Taking over for Rutger Hauer as the evil hitchhiker who kills everyone in his path is Sean Bean, playing John Ryder (ha!).  Taking over for C. Thomas Howell is Zachary Knighton as Jim Halsey, but this time Halsey has some trim-in-tow: Grace Andrews, played by the savagely hot Sophia Bush.  Halsey and Andrews are young lovers, traveling through New Mexico, taking a trip to some resort on spring break, and well, you can see now why they have to die.  I think everyone hates those kinds of people.

The couple escapes Ryder on the first try, but then get pulled back into his web of thumbing madness when a family of four pass by carrying the murderous nomad.  When the family turns up brutally stabbed, and the couple tries to get some help, they are of course believed to be the real killers.  With Ryder on the loose, he sort of turns up whenever it’s inconvenient, piling up bodies everywhere he goes.  Luckily, character actor Neal McDonough plays a smarter-than-your-average-redneck lawman and thinks on a higher plane than his simpleton colleagues.

And so, the typical psycho gorefest is what you get, with one particular scene to be the “hook” for the word-of-mouth a movie like this desperately needs.  For me, just a waste of time.

With the original Hitcher readily available on video, and two other fine desert-road thrillers in Breakdown and Joy Ride having come out since, this is your typical carbon copy that comes out every five years or so because we live in an ADD society that can’t respect the movies that came before.  The movie is marketed to people who were very young (or in the case of the 21-year-old original, not even born yet) when those movies came out, so no fear of seeming like a copycat.  It seems new to the younger crowd.  What was that old NBC tagline about reruns?  “If I haven’t seen it, it’s new to me.”

Comments

Comment from Jonathan
Time: January 19, 2007, 6:19 pm

Sophia Bush is just way too ugly.
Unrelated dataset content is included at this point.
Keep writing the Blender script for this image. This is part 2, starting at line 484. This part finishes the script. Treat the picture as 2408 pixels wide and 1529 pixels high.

I don’t think I could watch this film even if I wanted to with her in it. I mean, Jesus, that perfect body, face, hair, eyes, etc. Who is she kidding with that shit.

Anyways your summary is about what I thought the film would be like, so I’ll pass. It did inspire me to watch the original the other night for the first time in probably ten or so years; it still holds up pretty damn well. Hauer is creepy as hell; probably one of the top five villains of the eighties.